Pragmatic urgency – speeding up on REDD

 

Canopy of Daintree RainforestREDD (Reducing Emissions from Deforestation and Degradation) and REDD plus. Everyone’s talking about it. Currently forest loss is thought to contribute between 12 and 17 percent of annual global greenhouse gas emissions and the commitment to focus on REDD was one of the few positive outcomes from Copenhagen in December.


But despite the allocation of significant public funding, including more than 64million USD from the UN-REDD programme, it’s frustratingly slow. Many of our clients are interested in forestry now to help them in their carbon reduction and climate mitigation activities: it’s a well known significant contributor to climate change which is understood by consumers and stakeholders, plus many projects have positive and compelling stories about benefits to local communities.

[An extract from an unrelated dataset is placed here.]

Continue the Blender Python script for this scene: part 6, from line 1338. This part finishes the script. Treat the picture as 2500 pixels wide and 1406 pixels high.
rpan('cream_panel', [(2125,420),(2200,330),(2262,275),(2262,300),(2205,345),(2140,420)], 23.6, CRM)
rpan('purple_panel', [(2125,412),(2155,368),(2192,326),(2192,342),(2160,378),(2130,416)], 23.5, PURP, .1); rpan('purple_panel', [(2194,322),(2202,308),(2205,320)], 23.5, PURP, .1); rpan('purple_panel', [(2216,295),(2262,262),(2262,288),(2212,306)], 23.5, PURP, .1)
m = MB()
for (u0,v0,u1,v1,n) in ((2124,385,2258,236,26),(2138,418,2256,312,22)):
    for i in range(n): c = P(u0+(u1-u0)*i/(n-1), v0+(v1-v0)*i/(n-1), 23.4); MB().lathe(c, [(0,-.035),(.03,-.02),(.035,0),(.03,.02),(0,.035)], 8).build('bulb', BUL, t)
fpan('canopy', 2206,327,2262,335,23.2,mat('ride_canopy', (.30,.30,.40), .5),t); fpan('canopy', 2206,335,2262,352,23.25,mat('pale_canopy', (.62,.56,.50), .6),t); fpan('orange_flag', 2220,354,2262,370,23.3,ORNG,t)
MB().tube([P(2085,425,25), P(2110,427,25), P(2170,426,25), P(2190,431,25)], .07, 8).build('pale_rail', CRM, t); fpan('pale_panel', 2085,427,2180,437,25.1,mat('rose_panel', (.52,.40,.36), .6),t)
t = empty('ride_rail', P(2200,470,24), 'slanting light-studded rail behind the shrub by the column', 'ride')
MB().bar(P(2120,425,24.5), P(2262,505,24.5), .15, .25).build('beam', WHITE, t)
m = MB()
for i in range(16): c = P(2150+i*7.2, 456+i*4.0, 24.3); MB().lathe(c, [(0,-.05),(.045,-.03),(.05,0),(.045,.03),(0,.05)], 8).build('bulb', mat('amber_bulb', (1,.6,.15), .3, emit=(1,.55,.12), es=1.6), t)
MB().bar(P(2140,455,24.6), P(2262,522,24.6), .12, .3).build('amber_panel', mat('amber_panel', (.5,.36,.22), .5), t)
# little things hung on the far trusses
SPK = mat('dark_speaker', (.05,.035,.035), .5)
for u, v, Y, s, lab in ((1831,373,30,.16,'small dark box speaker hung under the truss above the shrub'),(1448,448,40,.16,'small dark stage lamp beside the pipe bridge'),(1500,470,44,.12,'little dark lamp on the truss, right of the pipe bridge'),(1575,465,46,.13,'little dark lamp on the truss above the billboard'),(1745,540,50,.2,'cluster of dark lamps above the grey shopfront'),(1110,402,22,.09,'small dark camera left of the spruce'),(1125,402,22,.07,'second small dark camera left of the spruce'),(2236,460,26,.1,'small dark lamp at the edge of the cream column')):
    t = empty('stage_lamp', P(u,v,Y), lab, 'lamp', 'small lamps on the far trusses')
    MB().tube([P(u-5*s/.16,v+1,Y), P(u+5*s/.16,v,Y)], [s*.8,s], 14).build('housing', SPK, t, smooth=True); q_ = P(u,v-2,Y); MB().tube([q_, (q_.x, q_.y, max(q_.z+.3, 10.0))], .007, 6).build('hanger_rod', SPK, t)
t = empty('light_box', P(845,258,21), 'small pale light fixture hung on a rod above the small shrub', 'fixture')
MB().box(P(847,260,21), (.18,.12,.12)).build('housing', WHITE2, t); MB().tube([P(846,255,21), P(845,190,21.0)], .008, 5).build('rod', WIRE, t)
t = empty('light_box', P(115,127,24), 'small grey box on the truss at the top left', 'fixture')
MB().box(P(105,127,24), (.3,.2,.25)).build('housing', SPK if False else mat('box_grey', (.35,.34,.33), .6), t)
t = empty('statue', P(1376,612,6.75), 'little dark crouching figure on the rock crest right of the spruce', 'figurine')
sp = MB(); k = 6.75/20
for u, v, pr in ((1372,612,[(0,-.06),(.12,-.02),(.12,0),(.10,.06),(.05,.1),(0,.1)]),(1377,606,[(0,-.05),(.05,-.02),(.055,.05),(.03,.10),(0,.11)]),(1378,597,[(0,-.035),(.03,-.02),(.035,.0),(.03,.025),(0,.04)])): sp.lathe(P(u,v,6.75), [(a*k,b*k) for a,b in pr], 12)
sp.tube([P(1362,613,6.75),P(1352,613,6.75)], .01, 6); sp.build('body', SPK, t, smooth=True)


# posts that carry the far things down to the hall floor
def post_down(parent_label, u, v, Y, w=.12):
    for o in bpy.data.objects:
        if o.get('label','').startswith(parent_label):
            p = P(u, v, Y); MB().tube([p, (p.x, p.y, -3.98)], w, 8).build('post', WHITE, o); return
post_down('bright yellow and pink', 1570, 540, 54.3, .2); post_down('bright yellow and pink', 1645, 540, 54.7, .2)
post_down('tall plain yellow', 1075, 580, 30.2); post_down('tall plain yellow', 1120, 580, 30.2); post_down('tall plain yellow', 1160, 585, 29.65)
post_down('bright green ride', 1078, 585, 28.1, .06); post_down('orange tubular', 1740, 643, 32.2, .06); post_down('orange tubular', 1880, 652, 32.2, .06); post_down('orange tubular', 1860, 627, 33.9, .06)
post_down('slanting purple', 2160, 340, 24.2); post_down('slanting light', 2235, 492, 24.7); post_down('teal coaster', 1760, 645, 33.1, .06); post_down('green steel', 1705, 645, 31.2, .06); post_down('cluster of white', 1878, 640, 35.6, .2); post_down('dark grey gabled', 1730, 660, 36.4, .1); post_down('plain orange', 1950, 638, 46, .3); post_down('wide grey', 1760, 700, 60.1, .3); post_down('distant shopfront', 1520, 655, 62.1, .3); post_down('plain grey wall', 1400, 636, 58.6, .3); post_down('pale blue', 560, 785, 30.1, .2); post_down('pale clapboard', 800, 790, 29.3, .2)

A reforestation project in the southern highlands of Tanzania, the first in Africa to be VCS validated, was bought by clients within weeks of becoming available, attractive because of its trees, location and school support and infrastructure building programme.


We’d like to engage REDD projects for our clients and have been talking to three possible partners, each representing a slightly different REDD proposal, each at a different stage of development, and each ripe for investment: 

- a local community forest and wildlife protection project in Kenya which is approved by the CCBA;
- projects in post war reconstruction zones throughout Africa which provide initial technical support and capacity building to develop self-supporting carbon initiatives;
- and a diverse portfolio of carbon credits from a range of projects protecting against tropical deforestation.

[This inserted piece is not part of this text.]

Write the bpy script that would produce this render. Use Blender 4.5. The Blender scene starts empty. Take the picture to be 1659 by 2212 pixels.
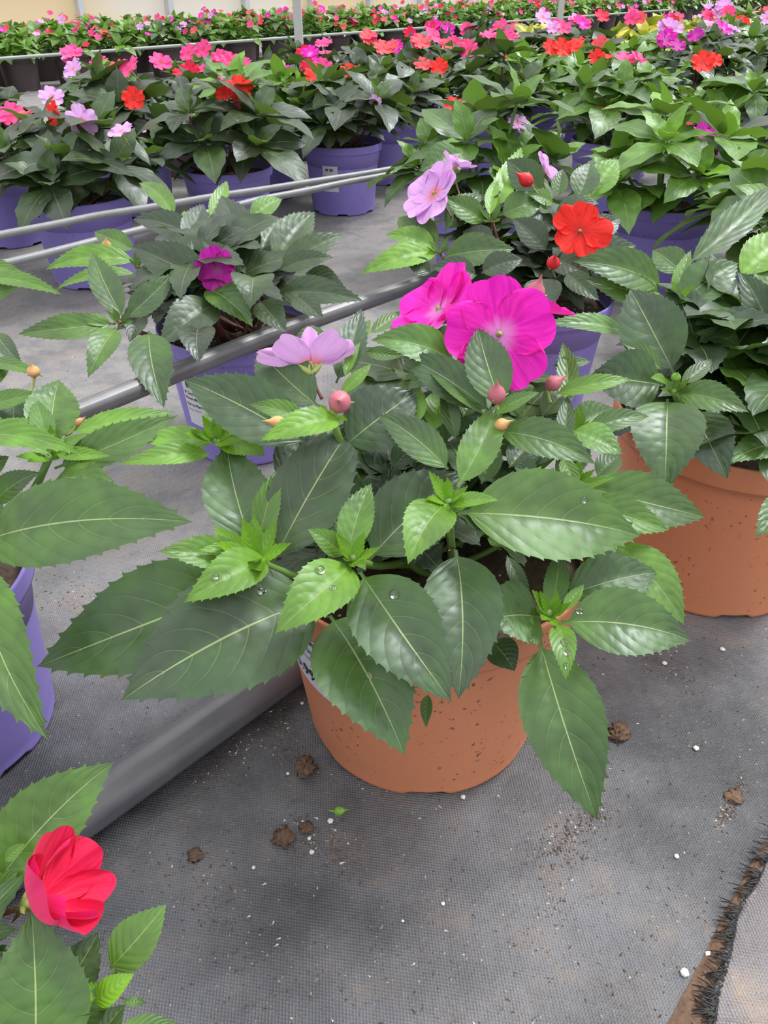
import bpy, math, random
import numpy as np
from mathutils import Vector, Matrix
# ------------------------------------------------------------ camera, sky, sun, exposure
S = bpy.context.scene
C = bpy.context.collection
PITCH = math.radians(35.48); H = 0.5144; F = 1650.0
cp, sp = math.cos(PITCH), math.sin(PITCH)
cam = bpy.data.objects.new('camera', bpy.data.cameras.new('camera')); C.objects.link(cam); S.camera = cam
cam.location = (0, 0, H); cam.rotation_euler = (math.pi/2-PITCH, 0, 0)
cam.data.sensor_fit = 'VERTICAL'; cam.data.sensor_height = 36; cam.data.sensor_width = 27
cam.data.lens = F/2212*36; cam.data.clip_start = .01; cam.data.clip_end = 100
W = bpy.data.worlds.new('greenhouse_sky'); S.world = W; W.use_nodes = True
wn = W.node_tree; bgd = wn.nodes['Background']
tc = wn.nodes.new('ShaderNodeTexCoord'); sx = wn.nodes.new('ShaderNodeSeparateXYZ'); rp = wn.nodes.new('ShaderNodeValToRGB')
wn.links.new(tc.outputs['Generated'], sx.inputs[0]); wn.links.new(sx.outputs['Z'], rp.inputs[0]); wn.links.new(rp.outputs[0], bgd.inputs[0])
rp.color_ramp.elements[0].position = 0.0; rp.color_ramp.elements[0].color = (.44, .46, .50, 1)
rp.color_ramp.elements[1].position = .8; rp.color_ramp.elements[1].color = (1, 1.0, 1.0, 1)
bgd.inputs[1].default_value = 1.4
sun = bpy.data.objects.new('sun', bpy.data.lights.new('sun', 'SUN')); C.objects.link(sun)
sun.data.energy = 2.4; sun.data.angle = math.radians(16); sun.data.color = (1, .985, .96)
sun.rotation_euler = Vector((-.55, -.35, -1)).to_track_quat('-Z', 'Y').to_euler()
S.view_settings.view_transform = 'Standard'; S.view_settings.look = 'None'; S.view_settings.gamma = 1
S.view_settings.use_curve_mapping = False; S.view_settings.exposure = 0.42

# ------------------------------------------------------------ places: photo ray -> point in the greenhouse
def ray(px, py):
    xv, yv = (px-829.5)/F, (py-1106)/F
    return np.array([xv, cp-yv*sp, -(sp+yv*cp)])
def PD(px, py, d):                       # point at depth d (metres)
    return np.array([0, 0, H]) + ray(px, py)*d
def PH(px, py, h=0.0):                   # point at height h
    r = ray(px, py); return np.array([0, 0, H]) + r*((H-h)/-r[2])
def proj(P):
    x, y, z = P[0], P[1], P[2]-H
    d = y*cp-z*sp
    return 829.5+F*x/d, 1106+F*(-z*cp-y*sp)/d, d
CAM = np.array([0, 0, H]); UP = np.array([0, 0, 1.0])
def nrm(v): return v/max(np.linalg.norm(v), 1e-9)
PHI = math.radians(42.7); U_ = np.array([math.sin(PHI), math.cos(PHI)]); W_ = np.array([-math.cos(PHI), math.sin(PHI)])

# ------------------------------------------------------------ materials
def mat(name):
    m = bpy.data.materials.new(name); m.use_nodes = True
    return m, m.node_tree.nodes, m.node_tree.links, m.node_tree.nodes['Principled BSDF']
def plain(name, col, rough=.6, spec=.4, noise=0, nscale=30, bump=0, coat=0):
    m, N, L, b = mat(name)
    b.inputs['Base Color'].default_value = (*col, 1); b.inputs['Roughness'].default_value = rough
    b.inputs['Specular IOR Level'].default_value = spec; b.inputs['Coat Weight'].default_value = coat
    if noise or bump:
        t = N.new('ShaderNodeTexCoord'); n = N.new('ShaderNodeTexNoise'); n.inputs['Scale'].default_value = nscale; n.inputs['Detail'].default_value = 5
        L.new(t.outputs['Object'], n.inputs['Vector'])
        if noise:
            mx = N.new('ShaderNodeMix'); mx.data_type = 'RGBA'
            mx.inputs[6].default_value = (*[c*(1-noise) for c in col], 1); mx.inputs[7].default_value = (*[min(1, c*(1+noise)) for c in col], 1)
            L.new(n.outputs['Fac'], mx.inputs[0]); L.new(mx.outputs[2], b.inputs['Base Color'])
        if bump:
            bp = N.new('ShaderNodeBump'); bp.inputs['Strength'].default_value = .6; bp.inputs['Distance'].default_value = bump
            L.new(n.outputs['Fac'], bp.inputs['Height']); L.new(bp.outputs[0], b.inputs['Normal'])
    return m
class NG:                                # tiny helper for node maths
    def __init__(s, m): s.N, s.L = m.node_tree.nodes, m.node_tree.links
    def m(s, op, a, b=None, c=None, clamp=False):
        n = s.N.new('ShaderNodeMath'); n.operation = op; n.use_clamp = clamp
        for i, v in enumerate((a, b, c)):
            if v is None: continue
            if isinstance(v, (int, float)): n.inputs[i].default_value = v
            else: s.L.new(v, n.inputs[i])
        return n.outputs[0]
    def ss(s, v, a, b):
        n = s.N.new('ShaderNodeMapRange'); n.interpolation_type = 'SMOOTHSTEP'
        s.L.new(v, n.inputs[0]); n.inputs[1].default_value = a; n.inputs[2].default_value = b
        return n.outputs[0]
    def mix(s, f, a, b):
        n = s.N.new('ShaderNodeMix'); n.data_type = 'RGBA'
        for i, v in ((0, f), (6, a), (7, b)):
            if isinstance(v, (int, float)): n.inputs[i].default_value = v
            elif isinstance(v, tuple): n.inputs[i].default_value = (*v, 1)
            else: s.L.new(v, n.inputs[i])
        return n.outputs[2]
def leaf_mat(name, old, young, vein, back=None, redvein=0):
    m, N, L, b = mat(name); g = NG(m)
    uv = N.new('ShaderNodeUVMap'); uv.uv_map = 'UVMap'; s = N.new('ShaderNodeSeparateXYZ'); L.new(uv.outputs[0], s.inputs[0])
    at = N.new('ShaderNodeAttribute'); at.attribute_name = 'lf'; la = N.new('ShaderNodeSeparateXYZ'); L.new(at.outputs['Vector'], la.inputs[0])
    yng, rnd = la.outputs['X'], la.outputs['Y']
    a = g.m('ABSOLUTE', g.m('SUBTRACT', g.m('MULTIPLY', s.outputs['Y'], 2), 1))
    ph = g.m('SUBTRACT', g.m('MULTIPLY', s.outputs['X'], 7.0), g.m('MULTIPLY', g.m('POWER', a, 1.35), 2.2))
    dv = g.m('ABSOLUTE', g.m('SUBTRACT', g.m('FRACT', ph), .5)); dv = g.m('ADD', dv, 0.0)
    lat = g.ss(dv, .03, .004)
    lat = g.m('MULTIPLY', lat, g.ss(a, .95, .3))
    valley = g.ss(dv, .30, .0)
    mid = g.ss(a, .026, .009)
    t = N.new('ShaderNodeTexCoord'); n = N.new('ShaderNodeTexNoise'); n.inputs['Scale'].default_value = 55; n.inputs['Detail'].default_value = 6
    L.new(t.outputs['Object'], n.inputs['Vector'])
    n2 = N.new('ShaderNodeTexVoronoi'); n2.inputs['Scale'].default_value = 420; L.new(t.outputs['Object'], n2.inputs['Vector'])
    n3 = N.new('ShaderNodeTexNoise'); n3.inputs['Scale'].default_value = 16; n3.inputs['Detail'].default_value = 3; L.new(t.outputs['Object'], n3.inputs['Vector'])
    foot = g.m('POWER', g.m('SUBTRACT', 1, s.outputs['X'], clamp=True), 2.2)
    y2 = g.m('ADD', yng, g.m('MULTIPLY', foot, .20), clamp=True)
    base = g.mix(y2, old, young)
    base = g.mix(g.m('MULTIPLY', g.m('MULTIPLY', g.ss(n3.outputs['Fac'], .42, .66), g.m('SUBTRACT', 1, y2, clamp=True)), .55), base, (.045, .044, .036))
    base = g.mix(g.m('MULTIPLY', rnd, .35), base, tuple(min(1, c*1.5+.012) for c in old))
    nz = g.ss(n.outputs['Fac'], .35, .7)
    dk = N.new('ShaderNodeMix'); dk.data_type = 'RGBA'; dk.blend_type = 'MULTIPLY'; dk.inputs[0].default_value = 1
    L.new(base, dk.inputs[6]); L.new(g.mix(nz, (.78, .76, .8), (1.12, 1.12, 1.1)), dk.inputs[7])
    c = g.mix(g.m('MULTIPLY', valley, .10), dk.outputs[2], tuple(x*.5 for x in old))
    c = g.mix(g.m('MULTIPLY', lat, .26), c, vein)
    c = g.mix(g.m('MULTIPLY', mid, .85), c, vein)
    geo = N.new('ShaderNodeNewGeometry')
    bk = back or tuple(.5*x+.5*y for x, y in zip(young, (.16, .26, .12)))
    c = g.mix(g.m('MULTIPLY', geo.outputs['Backfacing'], .75), c, bk)
    L.new(c, b.inputs['Base Color']); b.inputs['Specular IOR Level'].default_value = .55; b.inputs['Specular Tint'].default_value = (.86, .97, 1, 1)
    rr = g.m('ADD', g.m('MULTIPLY', nz, .14), .36); L.new(rr, b.inputs['Roughness'])
    hgt = g.m('SUBTRACT', g.m('MULTIPLY', g.m('SINE', g.m('MULTIPLY', dv, 3.1416)), .7), g.m('MULTIPLY', mid, .5))
    hgt = g.m('ADD', hgt, g.m('MULTIPLY', n2.outputs['Distance'], .08))
    bp = N.new('ShaderNodeBump'); bp.inputs['Strength'].default_value = .4; bp.inputs['Distance'].default_value = .0006
    L.new(hgt, bp.inputs['Height']); L.new(bp.outputs[0], b.inputs['Normal'])
    tr = N.new('ShaderNodeBsdfTranslucent'); ms = N.new('ShaderNodeMixShader'); out = N['Material Output']
    L.new(g.mix(.7, c, (.25, .45, .03)), tr.inputs[0])
    L.new(g.m('ADD', g.m('MULTIPLY', yng, .16), .07), ms.inputs[0]); L.new(b.outputs[0], ms.inputs[1]); L.new(tr.outputs[0], ms.inputs[2]); L.new(ms.outputs[0], out.inputs[0])
    return m
M_LEAF = leaf_mat('impatiens_leaf', (.020, .045, .018), (.17, .38, .015), (.30, .38, .15))
M_LEAFD = leaf_mat('dark_impatiens_leaf', (.024, .036, .021), (.09, .18, .03), (.20, .22, .12))
M_LEAFG = leaf_mat('green_impatiens_leaf', (.040, .105, .022), (.20, .42, .02), (.28, .4, .14))
M_LEAFY = leaf_mat('yellow_variegated_leaf', (.10, .14, .03), (.75, .68, .06), (.6, .55, .1))
M_STEM = plain('green_stem', (.13, .24, .05), .45, .5, .25)
M_STEMR = plain('reddish_stem', (.16, .06, .04), .45, .5, .3)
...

But what is the appetite from business leaders to take action on REDD? What sort of risk are they willing to take? And how will they measure their returns?

 

We don’t know the answers and on a warm Wednesday night in Soho we gathered twelve executives to debate these issues. The discussion ranged from the general -“democracy is not serving climate change well”- to the specific - “these people are tired of charity and would much rather have a job.” Along the way we covered cowboys acquiring land rights in Papua New Guinea, turning REDD into an asset class, businesses needing to protect their supply chain and the appetite for risk versus return. The interests around the table were diverse - from large financial institutions to not for profit forestry specialists to businesses with significant carbon reduction commitments - so, unsurprisingly, the opinions also varied widely. However, my three key takeaways could be summarised as follows:

 

Firstly, there isn’t a perfect solution for businesses to guarantee a return on REDD at this point in time. We know REDD is crucial in the climate change battle and lots of people and organisations are experimenting and discussing, but in order to learn and progress we need to take a few risks.

 

Secondly, certainly in the short term, we need think about something other than a traditional verified carbon offset offering - although reducing emissions is a key driver, many of the REDD projects underway also have terrific stories to tell about water and eco-system protection and local community support and empowerment which will be compelling for clients. We need to package these projects to enable clients to have a measurable asset, in addition to a powerful corporate responsibility activity.

 

And finally, ‘Don’t let the perfect be the enemy of the good’ is an increasingly over-used phrase these days, but ‘pragmatic urgency’ seems to sum up the situation - taking action on REDD now will have a powerful impact on global greenhouse gas emissions so let’s present businesses with opportunities which are both persuasive and realistic about the risks and returns.